__DATASET RECORDS__.
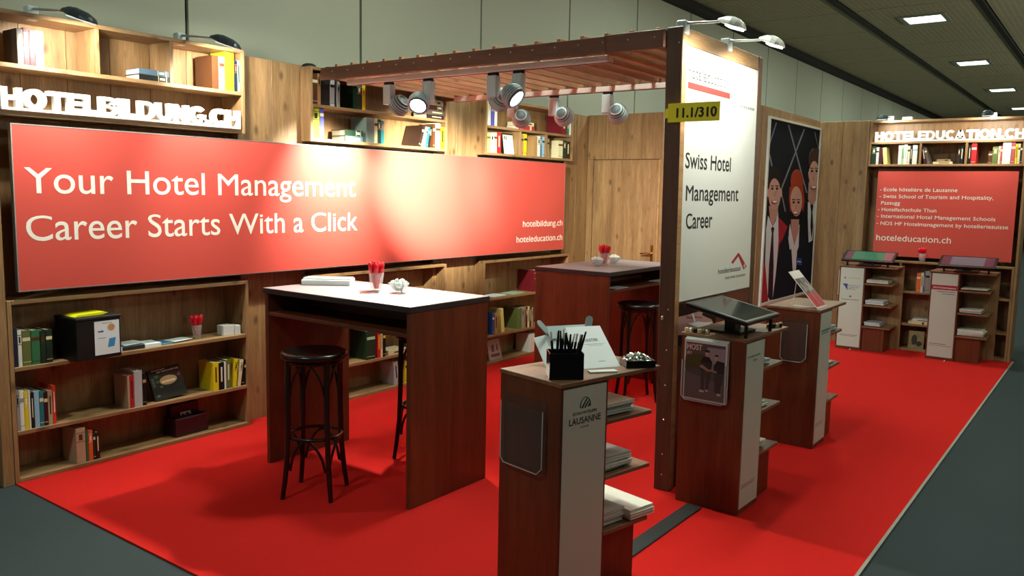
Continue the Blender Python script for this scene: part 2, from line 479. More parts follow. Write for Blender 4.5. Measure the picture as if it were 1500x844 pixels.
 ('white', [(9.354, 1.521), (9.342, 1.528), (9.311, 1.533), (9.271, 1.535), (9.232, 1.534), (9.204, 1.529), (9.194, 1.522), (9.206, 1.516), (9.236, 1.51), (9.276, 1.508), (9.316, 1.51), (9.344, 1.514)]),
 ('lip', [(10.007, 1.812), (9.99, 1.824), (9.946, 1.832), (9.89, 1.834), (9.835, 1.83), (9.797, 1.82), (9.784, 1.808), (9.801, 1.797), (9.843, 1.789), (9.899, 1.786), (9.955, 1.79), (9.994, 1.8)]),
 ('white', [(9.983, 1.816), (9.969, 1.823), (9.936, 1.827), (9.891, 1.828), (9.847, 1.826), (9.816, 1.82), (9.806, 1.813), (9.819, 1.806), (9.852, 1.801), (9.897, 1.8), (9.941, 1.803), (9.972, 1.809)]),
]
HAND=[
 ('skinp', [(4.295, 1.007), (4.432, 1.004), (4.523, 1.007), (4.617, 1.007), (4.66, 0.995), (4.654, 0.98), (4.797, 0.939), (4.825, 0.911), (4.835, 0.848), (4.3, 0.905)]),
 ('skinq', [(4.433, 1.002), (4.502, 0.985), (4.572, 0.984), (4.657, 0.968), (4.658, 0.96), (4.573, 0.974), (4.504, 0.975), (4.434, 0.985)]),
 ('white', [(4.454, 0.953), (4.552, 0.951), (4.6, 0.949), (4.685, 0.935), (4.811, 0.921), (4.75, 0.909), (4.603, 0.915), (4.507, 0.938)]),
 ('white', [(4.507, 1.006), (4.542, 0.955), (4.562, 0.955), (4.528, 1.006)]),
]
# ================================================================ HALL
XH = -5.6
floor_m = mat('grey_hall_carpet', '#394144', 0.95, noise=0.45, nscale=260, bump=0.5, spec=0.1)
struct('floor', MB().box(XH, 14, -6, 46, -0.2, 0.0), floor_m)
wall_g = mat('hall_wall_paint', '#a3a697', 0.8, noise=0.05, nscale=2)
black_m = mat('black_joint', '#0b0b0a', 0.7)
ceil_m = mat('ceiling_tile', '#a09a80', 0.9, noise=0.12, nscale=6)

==

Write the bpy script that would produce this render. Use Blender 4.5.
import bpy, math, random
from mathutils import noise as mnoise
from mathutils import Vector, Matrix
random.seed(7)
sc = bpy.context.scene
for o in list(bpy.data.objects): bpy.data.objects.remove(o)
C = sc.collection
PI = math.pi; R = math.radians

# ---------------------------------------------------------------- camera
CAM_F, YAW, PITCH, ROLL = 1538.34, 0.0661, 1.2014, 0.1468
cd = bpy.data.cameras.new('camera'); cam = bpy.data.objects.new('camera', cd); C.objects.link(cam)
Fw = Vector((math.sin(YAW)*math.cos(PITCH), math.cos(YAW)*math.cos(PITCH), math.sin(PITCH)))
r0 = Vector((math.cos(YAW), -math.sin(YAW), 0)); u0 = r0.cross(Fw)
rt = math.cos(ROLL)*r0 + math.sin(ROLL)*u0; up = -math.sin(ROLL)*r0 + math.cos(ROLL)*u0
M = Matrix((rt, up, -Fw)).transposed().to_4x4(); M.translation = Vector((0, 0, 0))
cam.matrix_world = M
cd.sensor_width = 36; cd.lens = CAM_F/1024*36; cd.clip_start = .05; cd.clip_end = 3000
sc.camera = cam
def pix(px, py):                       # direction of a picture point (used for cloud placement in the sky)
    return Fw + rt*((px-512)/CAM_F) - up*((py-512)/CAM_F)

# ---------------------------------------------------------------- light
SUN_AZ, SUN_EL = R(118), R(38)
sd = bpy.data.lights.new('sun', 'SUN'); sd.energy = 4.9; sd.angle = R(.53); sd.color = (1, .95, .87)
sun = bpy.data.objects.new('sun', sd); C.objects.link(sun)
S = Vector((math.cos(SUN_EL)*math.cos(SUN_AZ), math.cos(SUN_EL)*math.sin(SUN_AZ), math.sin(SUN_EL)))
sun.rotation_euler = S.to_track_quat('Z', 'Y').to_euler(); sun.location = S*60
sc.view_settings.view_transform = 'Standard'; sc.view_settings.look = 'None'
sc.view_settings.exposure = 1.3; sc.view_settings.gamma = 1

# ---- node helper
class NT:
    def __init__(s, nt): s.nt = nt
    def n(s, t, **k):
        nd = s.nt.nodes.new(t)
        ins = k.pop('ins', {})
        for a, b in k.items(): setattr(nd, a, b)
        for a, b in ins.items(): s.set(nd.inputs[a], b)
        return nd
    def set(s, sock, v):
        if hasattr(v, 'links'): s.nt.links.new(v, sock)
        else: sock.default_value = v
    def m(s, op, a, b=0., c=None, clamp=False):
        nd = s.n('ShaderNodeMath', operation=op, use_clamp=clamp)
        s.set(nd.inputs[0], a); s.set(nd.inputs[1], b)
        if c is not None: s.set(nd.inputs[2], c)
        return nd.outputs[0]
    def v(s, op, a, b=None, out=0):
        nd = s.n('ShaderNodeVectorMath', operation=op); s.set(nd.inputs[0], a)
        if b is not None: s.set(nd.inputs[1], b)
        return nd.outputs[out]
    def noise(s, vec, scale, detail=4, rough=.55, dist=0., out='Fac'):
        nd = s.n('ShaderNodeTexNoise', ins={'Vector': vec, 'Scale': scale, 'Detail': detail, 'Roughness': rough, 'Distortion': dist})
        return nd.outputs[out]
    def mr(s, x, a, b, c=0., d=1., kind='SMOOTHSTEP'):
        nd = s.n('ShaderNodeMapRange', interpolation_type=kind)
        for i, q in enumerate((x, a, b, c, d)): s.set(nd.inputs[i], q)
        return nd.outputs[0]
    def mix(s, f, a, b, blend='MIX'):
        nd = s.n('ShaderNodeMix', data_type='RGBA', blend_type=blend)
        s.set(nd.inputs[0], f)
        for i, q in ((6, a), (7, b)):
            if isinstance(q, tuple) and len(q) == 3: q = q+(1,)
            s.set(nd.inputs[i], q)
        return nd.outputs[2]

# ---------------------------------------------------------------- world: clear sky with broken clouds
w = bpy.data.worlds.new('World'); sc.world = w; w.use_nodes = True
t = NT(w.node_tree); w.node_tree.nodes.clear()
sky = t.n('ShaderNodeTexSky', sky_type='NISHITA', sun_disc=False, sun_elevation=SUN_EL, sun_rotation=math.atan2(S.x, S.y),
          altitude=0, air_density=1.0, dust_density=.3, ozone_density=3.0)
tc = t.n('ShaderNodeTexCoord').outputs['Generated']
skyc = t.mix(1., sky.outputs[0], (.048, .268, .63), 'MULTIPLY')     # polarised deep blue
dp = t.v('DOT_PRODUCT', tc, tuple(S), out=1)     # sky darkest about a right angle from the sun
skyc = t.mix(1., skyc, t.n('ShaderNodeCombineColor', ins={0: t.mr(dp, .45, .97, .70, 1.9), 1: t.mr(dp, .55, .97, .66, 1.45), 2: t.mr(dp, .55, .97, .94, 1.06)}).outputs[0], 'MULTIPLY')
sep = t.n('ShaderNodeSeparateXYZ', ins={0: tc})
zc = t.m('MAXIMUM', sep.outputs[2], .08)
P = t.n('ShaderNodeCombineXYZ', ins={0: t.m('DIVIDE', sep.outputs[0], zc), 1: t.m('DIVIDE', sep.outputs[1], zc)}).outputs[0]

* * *

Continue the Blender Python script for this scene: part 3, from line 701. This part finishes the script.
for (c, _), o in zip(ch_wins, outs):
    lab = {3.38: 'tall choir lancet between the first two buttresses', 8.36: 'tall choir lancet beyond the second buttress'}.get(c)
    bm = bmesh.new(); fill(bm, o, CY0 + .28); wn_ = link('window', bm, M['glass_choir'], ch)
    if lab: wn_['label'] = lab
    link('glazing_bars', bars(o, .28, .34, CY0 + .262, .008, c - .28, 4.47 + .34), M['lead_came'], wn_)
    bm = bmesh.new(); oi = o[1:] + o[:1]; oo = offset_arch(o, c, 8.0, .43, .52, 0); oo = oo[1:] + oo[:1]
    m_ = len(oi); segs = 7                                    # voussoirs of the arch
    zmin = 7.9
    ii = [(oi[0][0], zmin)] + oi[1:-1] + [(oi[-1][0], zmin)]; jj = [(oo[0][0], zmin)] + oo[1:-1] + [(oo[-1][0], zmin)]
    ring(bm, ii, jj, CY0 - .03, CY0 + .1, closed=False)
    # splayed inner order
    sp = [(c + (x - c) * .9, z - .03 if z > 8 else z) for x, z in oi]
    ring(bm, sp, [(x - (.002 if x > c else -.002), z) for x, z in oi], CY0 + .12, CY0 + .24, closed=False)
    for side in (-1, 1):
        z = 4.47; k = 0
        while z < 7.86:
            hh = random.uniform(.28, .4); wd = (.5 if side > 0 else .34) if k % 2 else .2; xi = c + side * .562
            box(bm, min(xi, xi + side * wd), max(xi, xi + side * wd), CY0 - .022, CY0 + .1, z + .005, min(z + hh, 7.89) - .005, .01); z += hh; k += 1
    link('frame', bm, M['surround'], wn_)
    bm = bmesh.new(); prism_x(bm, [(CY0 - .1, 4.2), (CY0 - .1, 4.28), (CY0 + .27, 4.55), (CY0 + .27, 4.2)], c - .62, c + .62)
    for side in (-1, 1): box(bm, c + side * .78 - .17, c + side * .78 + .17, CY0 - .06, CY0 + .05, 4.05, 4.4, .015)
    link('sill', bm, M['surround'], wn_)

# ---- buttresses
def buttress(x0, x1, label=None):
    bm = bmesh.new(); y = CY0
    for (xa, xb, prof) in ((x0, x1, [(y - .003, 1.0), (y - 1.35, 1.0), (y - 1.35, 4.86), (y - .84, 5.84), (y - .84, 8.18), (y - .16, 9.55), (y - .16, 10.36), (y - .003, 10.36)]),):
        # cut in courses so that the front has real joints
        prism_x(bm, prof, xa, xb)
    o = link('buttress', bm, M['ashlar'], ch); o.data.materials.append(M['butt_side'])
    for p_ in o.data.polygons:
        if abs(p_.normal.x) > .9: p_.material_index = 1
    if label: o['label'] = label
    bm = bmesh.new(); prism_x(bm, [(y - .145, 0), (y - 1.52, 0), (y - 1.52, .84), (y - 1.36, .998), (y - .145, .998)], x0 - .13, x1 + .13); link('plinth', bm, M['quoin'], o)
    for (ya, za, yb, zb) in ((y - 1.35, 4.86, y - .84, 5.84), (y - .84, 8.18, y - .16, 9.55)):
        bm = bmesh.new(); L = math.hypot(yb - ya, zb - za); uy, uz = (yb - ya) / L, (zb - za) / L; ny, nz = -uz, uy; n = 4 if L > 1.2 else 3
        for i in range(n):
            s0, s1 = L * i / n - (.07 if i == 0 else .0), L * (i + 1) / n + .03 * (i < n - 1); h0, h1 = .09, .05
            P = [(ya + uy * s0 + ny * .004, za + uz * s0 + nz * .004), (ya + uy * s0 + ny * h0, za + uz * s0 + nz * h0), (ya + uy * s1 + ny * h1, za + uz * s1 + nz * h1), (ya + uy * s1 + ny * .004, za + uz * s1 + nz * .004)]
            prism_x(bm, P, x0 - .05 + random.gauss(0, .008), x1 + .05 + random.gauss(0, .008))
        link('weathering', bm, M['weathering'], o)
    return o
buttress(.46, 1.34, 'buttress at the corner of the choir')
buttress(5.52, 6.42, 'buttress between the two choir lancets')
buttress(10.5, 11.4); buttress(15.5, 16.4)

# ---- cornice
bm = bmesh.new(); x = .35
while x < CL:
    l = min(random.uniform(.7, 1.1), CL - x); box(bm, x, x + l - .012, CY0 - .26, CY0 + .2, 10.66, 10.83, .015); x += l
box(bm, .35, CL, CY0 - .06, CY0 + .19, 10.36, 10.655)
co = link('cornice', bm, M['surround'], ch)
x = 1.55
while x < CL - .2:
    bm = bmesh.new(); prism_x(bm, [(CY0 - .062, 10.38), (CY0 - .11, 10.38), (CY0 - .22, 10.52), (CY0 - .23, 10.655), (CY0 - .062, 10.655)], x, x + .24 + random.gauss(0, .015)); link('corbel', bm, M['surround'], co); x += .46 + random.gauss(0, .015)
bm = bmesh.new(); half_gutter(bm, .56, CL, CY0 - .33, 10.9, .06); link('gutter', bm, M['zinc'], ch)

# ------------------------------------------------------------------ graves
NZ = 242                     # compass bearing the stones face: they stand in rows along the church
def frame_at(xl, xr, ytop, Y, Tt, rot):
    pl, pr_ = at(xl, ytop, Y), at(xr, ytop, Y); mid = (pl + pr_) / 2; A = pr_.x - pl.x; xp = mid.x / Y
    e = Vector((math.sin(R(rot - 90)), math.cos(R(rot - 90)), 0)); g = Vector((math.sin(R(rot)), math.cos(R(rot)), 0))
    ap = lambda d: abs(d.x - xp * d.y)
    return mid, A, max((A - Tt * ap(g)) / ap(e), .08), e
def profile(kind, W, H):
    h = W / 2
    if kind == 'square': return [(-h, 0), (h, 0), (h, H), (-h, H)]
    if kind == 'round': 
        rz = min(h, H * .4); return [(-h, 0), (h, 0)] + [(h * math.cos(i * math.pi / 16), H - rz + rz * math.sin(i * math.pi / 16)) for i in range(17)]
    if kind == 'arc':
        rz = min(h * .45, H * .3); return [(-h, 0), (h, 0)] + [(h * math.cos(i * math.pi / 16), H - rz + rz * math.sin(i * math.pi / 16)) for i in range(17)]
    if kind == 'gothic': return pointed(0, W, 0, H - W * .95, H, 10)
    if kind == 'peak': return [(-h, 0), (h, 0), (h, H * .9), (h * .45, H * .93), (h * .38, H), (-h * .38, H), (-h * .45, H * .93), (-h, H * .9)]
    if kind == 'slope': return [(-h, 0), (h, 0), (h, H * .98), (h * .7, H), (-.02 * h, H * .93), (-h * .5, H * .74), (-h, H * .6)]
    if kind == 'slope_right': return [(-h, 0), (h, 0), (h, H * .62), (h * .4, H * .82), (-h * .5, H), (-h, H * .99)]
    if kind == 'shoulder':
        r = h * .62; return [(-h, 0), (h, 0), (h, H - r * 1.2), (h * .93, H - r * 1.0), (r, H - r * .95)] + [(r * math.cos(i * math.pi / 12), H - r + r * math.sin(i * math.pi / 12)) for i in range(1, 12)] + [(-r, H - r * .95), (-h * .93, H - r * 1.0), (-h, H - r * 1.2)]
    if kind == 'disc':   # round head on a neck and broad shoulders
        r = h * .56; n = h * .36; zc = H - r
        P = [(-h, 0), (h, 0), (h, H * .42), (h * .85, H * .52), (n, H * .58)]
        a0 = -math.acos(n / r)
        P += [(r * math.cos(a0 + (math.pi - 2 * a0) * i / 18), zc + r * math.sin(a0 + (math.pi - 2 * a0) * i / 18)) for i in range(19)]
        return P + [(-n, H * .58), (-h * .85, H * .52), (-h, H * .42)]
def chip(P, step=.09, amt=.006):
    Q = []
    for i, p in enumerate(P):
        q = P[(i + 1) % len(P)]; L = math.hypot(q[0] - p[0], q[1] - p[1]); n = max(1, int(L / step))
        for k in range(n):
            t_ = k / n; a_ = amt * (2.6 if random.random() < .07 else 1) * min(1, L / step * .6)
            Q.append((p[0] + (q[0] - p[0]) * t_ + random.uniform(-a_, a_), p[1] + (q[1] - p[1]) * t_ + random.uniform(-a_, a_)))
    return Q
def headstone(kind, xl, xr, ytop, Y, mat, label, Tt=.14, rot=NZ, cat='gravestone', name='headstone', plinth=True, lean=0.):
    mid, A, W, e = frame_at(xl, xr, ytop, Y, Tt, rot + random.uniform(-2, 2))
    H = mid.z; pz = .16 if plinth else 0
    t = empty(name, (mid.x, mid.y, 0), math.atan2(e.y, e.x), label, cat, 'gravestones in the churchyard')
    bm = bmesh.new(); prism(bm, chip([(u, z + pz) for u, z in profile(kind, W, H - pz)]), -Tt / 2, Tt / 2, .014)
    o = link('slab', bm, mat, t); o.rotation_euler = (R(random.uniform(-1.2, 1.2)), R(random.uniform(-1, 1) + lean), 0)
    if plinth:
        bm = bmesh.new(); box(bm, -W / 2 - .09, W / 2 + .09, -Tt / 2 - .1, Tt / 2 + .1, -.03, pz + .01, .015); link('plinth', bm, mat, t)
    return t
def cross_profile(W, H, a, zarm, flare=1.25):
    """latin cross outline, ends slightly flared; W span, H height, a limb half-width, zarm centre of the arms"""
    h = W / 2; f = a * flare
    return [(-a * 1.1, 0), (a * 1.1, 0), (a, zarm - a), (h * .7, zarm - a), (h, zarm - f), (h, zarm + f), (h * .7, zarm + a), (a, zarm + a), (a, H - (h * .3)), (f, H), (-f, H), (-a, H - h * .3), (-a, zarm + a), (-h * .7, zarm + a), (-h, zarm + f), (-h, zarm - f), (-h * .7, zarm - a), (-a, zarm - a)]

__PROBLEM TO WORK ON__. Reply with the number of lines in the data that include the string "from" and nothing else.

__SOLVED EXERCISE__. 5